#### [Short exercise]
Repeat the material below exactly, line for line.

-- Dataset content start --

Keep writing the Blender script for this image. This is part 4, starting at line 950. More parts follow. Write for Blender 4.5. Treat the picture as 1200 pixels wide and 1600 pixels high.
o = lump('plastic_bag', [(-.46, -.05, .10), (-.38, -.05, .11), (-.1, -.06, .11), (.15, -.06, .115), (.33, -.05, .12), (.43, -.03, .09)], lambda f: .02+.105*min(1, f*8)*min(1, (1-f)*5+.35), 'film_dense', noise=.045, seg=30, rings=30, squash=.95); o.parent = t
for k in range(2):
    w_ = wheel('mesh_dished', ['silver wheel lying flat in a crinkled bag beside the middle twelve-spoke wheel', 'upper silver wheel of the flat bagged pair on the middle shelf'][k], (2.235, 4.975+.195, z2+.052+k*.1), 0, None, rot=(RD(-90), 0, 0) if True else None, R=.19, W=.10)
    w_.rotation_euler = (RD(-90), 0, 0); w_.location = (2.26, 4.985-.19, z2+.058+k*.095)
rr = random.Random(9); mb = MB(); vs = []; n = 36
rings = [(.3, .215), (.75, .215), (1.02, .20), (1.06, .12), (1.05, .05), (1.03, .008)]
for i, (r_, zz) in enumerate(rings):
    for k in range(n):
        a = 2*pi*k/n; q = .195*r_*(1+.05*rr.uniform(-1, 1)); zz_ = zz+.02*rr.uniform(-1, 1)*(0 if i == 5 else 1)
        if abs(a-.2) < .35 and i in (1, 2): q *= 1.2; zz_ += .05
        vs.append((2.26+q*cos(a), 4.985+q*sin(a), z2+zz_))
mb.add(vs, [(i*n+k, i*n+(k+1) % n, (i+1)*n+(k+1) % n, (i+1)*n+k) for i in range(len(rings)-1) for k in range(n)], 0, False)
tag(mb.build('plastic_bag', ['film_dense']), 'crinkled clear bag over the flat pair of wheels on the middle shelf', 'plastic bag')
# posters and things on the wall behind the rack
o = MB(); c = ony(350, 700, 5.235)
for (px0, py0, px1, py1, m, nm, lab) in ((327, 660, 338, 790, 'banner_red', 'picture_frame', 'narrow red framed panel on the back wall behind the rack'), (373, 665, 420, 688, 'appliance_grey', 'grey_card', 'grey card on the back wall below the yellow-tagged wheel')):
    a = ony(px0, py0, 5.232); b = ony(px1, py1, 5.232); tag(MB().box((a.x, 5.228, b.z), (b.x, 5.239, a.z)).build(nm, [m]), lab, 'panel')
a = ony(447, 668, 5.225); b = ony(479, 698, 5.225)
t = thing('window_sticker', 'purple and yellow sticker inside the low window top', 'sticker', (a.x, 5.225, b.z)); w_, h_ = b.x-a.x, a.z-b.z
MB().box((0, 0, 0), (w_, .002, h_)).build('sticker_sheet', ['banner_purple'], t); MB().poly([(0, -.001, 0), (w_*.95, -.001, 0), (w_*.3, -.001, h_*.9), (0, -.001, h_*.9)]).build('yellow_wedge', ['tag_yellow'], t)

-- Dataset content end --

#### [Solution for this problem]
Keep writing the Blender script for this image. This is part 4, starting at line 950. More parts follow. Write for Blender 4.5. Treat the picture as 1200 pixels wide and 1600 pixels high.
o = lump('plastic_bag', [(-.46, -.05, .10), (-.38, -.05, .11), (-.1, -.06, .11), (.15, -.06, .115), (.33, -.05, .12), (.43, -.03, .09)], lambda f: .02+.105*min(1, f*8)*min(1, (1-f)*5+.35), 'film_dense', noise=.045, seg=30, rings=30, squash=.95); o.parent = t
for k in range(2):
    w_ = wheel('mesh_dished', ['silver wheel lying flat in a crinkled bag beside the middle twelve-spoke wheel', 'upper silver wheel of the flat bagged pair on the middle shelf'][k], (2.235, 4.975+.195, z2+.052+k*.1), 0, None, rot=(RD(-90), 0, 0) if True else None, R=.19, W=.10)
    w_.rotation_euler = (RD(-90), 0, 0); w_.location = (2.26, 4.985-.19, z2+.058+k*.095)
rr = random.Random(9); mb = MB(); vs = []; n = 36
rings = [(.3, .215), (.75, .215), (1.02, .20), (1.06, .12), (1.05, .05), (1.03, .008)]
for i, (r_, zz) in enumerate(rings):
    for k in range(n):
        a = 2*pi*k/n; q = .195*r_*(1+.05*rr.uniform(-1, 1)); zz_ = zz+.02*rr.uniform(-1, 1)*(0 if i == 5 else 1)
        if abs(a-.2) < .35 and i in (1, 2): q *= 1.2; zz_ += .05
        vs.append((2.26+q*cos(a), 4.985+q*sin(a), z2+zz_))
mb.add(vs, [(i*n+k, i*n+(k+1) % n, (i+1)*n+(k+1) % n, (i+1)*n+k) for i in range(len(rings)-1) for k in range(n)], 0, False)
tag(mb.build('plastic_bag', ['film_dense']), 'crinkled clear bag over the flat pair of wheels on the middle shelf', 'plastic bag')
# posters and things on the wall behind the rack
o = MB(); c = ony(350, 700, 5.235)
for (px0, py0, px1, py1, m, nm, lab) in ((327, 660, 338, 790, 'banner_red', 'picture_frame', 'narrow red framed panel on the back wall behind the rack'), (373, 665, 420, 688, 'appliance_grey', 'grey_card', 'grey card on the back wall below the yellow-tagged wheel')):
    a = ony(px0, py0, 5.232); b = ony(px1, py1, 5.232); tag(MB().box((a.x, 5.228, b.z), (b.x, 5.239, a.z)).build(nm, [m]), lab, 'panel')
a = ony(447, 668, 5.225); b = ony(479, 698, 5.225)
t = thing('window_sticker', 'purple and yellow sticker inside the low window top', 'sticker', (a.x, 5.225, b.z)); w_, h_ = b.x-a.x, a.z-b.z
MB().box((0, 0, 0), (w_, .002, h_)).build('sticker_sheet', ['banner_purple'], t); MB().poly([(0, -.001, 0), (w_*.95, -.001, 0), (w_*.3, -.001, h_*.9), (0, -.001, h_*.9)]).build('yellow_wedge', ['tag_yellow'], t)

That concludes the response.